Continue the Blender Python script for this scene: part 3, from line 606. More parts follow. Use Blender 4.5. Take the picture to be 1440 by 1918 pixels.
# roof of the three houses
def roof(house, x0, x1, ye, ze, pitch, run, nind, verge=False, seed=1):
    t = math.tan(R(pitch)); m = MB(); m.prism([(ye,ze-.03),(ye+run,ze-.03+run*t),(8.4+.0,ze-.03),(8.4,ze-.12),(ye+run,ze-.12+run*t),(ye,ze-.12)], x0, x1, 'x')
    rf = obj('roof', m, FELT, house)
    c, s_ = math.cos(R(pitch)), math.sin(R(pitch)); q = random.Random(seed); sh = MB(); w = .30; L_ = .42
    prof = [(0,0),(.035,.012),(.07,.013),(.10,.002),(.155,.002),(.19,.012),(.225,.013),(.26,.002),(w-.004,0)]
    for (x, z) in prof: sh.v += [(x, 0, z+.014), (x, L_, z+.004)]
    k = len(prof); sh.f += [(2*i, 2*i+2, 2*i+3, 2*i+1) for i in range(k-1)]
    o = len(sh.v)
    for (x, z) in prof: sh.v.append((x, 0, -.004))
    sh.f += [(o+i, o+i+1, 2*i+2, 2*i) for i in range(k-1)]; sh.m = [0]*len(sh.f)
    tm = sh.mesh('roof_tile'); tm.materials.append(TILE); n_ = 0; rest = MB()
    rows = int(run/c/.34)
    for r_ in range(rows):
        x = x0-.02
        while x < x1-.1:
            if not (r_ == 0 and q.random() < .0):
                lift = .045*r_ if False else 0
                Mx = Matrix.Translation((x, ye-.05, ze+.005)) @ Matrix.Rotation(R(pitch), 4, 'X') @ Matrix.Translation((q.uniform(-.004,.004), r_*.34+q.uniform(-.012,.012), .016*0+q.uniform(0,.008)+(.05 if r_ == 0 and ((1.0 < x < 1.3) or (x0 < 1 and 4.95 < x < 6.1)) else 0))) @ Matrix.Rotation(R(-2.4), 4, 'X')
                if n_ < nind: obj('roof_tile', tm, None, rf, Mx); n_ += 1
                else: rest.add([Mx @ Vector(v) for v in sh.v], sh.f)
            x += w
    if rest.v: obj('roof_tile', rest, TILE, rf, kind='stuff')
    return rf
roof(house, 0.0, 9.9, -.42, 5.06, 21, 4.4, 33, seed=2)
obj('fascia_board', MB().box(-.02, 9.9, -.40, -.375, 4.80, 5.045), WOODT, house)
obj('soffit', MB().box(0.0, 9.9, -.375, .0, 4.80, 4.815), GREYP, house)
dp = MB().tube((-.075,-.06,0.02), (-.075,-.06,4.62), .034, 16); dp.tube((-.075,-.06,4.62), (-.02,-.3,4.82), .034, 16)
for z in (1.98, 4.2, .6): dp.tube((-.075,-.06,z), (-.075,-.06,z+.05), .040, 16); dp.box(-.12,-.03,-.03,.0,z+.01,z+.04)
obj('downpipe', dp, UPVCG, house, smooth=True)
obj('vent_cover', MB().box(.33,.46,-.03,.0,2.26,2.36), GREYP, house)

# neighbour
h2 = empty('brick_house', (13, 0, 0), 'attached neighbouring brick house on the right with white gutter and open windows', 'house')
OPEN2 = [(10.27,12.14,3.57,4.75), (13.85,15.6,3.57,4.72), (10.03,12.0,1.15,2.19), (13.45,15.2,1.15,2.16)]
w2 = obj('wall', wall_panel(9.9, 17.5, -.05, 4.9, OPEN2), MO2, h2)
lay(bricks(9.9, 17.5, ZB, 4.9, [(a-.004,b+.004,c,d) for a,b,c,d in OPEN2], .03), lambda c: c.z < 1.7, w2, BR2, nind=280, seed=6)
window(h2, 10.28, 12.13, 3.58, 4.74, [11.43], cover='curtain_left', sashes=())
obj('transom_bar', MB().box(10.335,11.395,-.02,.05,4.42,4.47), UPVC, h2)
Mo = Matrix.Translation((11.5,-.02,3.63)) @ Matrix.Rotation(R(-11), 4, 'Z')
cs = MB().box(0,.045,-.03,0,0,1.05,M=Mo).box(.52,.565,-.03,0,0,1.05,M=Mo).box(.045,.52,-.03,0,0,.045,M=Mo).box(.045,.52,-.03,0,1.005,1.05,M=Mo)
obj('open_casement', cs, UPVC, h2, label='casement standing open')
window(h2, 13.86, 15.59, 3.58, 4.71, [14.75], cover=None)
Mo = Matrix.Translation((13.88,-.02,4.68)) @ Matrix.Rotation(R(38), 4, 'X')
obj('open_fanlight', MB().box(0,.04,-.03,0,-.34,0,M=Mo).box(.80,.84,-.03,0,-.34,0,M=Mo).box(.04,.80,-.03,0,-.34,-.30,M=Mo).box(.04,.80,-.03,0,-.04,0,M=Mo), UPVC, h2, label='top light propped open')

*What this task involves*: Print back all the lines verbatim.

*Task answer*:
Continue the Blender Python script for this scene: part 3, from line 606. More parts follow. Use Blender 4.5. Take the picture to be 1440 by 1918 pixels.
# roof of the three houses
def roof(house, x0, x1, ye, ze, pitch, run, nind, verge=False, seed=1):
    t = math.tan(R(pitch)); m = MB(); m.prism([(ye,ze-.03),(ye+run,ze-.03+run*t),(8.4+.0,ze-.03),(8.4,ze-.12),(ye+run,ze-.12+run*t),(ye,ze-.12)], x0, x1, 'x')
    rf = obj('roof', m, FELT, house)
    c, s_ = math.cos(R(pitch)), math.sin(R(pitch)); q = random.Random(seed); sh = MB(); w = .30; L_ = .42
    prof = [(0,0),(.035,.012),(.07,.013),(.10,.002),(.155,.002),(.19,.012),(.225,.013),(.26,.002),(w-.004,0)]
    for (x, z) in prof: sh.v += [(x, 0, z+.014), (x, L_, z+.004)]
    k = len(prof); sh.f += [(2*i, 2*i+2, 2*i+3, 2*i+1) for i in range(k-1)]
    o = len(sh.v)
    for (x, z) in prof: sh.v.append((x, 0, -.004))
    sh.f += [(o+i, o+i+1, 2*i+2, 2*i) for i in range(k-1)]; sh.m = [0]*len(sh.f)
    tm = sh.mesh('roof_tile'); tm.materials.append(TILE); n_ = 0; rest = MB()
    rows = int(run/c/.34)
    for r_ in range(rows):
        x = x0-.02
        while x < x1-.1:
            if not (r_ == 0 and q.random() < .0):
                lift = .045*r_ if False else 0
                Mx = Matrix.Translation((x, ye-.05, ze+.005)) @ Matrix.Rotation(R(pitch), 4, 'X') @ Matrix.Translation((q.uniform(-.004,.004), r_*.34+q.uniform(-.012,.012), .016*0+q.uniform(0,.008)+(.05 if r_ == 0 and ((1.0 < x < 1.3) or (x0 < 1 and 4.95 < x < 6.1)) else 0))) @ Matrix.Rotation(R(-2.4), 4, 'X')
                if n_ < nind: obj('roof_tile', tm, None, rf, Mx); n_ += 1
                else: rest.add([Mx @ Vector(v) for v in sh.v], sh.f)
            x += w
    if rest.v: obj('roof_tile', rest, TILE, rf, kind='stuff')
    return rf
roof(house, 0.0, 9.9, -.42, 5.06, 21, 4.4, 33, seed=2)
obj('fascia_board', MB().box(-.02, 9.9, -.40, -.375, 4.80, 5.045), WOODT, house)
obj('soffit', MB().box(0.0, 9.9, -.375, .0, 4.80, 4.815), GREYP, house)
dp = MB().tube((-.075,-.06,0.02), (-.075,-.06,4.62), .034, 16); dp.tube((-.075,-.06,4.62), (-.02,-.3,4.82), .034, 16)
for z in (1.98, 4.2, .6): dp.tube((-.075,-.06,z), (-.075,-.06,z+.05), .040, 16); dp.box(-.12,-.03,-.03,.0,z+.01,z+.04)
obj('downpipe', dp, UPVCG, house, smooth=True)
obj('vent_cover', MB().box(.33,.46,-.03,.0,2.26,2.36), GREYP, house)

# neighbour
h2 = empty('brick_house', (13, 0, 0), 'attached neighbouring brick house on the right with white gutter and open windows', 'house')
OPEN2 = [(10.27,12.14,3.57,4.75), (13.85,15.6,3.57,4.72), (10.03,12.0,1.15,2.19), (13.45,15.2,1.15,2.16)]
w2 = obj('wall', wall_panel(9.9, 17.5, -.05, 4.9, OPEN2), MO2, h2)
lay(bricks(9.9, 17.5, ZB, 4.9, [(a-.004,b+.004,c,d) for a,b,c,d in OPEN2], .03), lambda c: c.z < 1.7, w2, BR2, nind=280, seed=6)
window(h2, 10.28, 12.13, 3.58, 4.74, [11.43], cover='curtain_left', sashes=())
obj('transom_bar', MB().box(10.335,11.395,-.02,.05,4.42,4.47), UPVC, h2)
Mo = Matrix.Translation((11.5,-.02,3.63)) @ Matrix.Rotation(R(-11), 4, 'Z')
cs = MB().box(0,.045,-.03,0,0,1.05,M=Mo).box(.52,.565,-.03,0,0,1.05,M=Mo).box(.045,.52,-.03,0,0,.045,M=Mo).box(.045,.52,-.03,0,1.005,1.05,M=Mo)
obj('open_casement', cs, UPVC, h2, label='casement standing open')
window(h2, 13.86, 15.59, 3.58, 4.71, [14.75], cover=None)
Mo = Matrix.Translation((13.88,-.02,4.68)) @ Matrix.Rotation(R(38), 4, 'X')
obj('open_fanlight', MB().box(0,.04,-.03,0,-.34,0,M=Mo).box(.80,.84,-.03,0,-.34,0,M=Mo).box(.04,.80,-.03,0,-.34,-.30,M=Mo).box(.04,.80,-.03,0,-.04,0,M=Mo), UPVC, h2, label='top light propped open')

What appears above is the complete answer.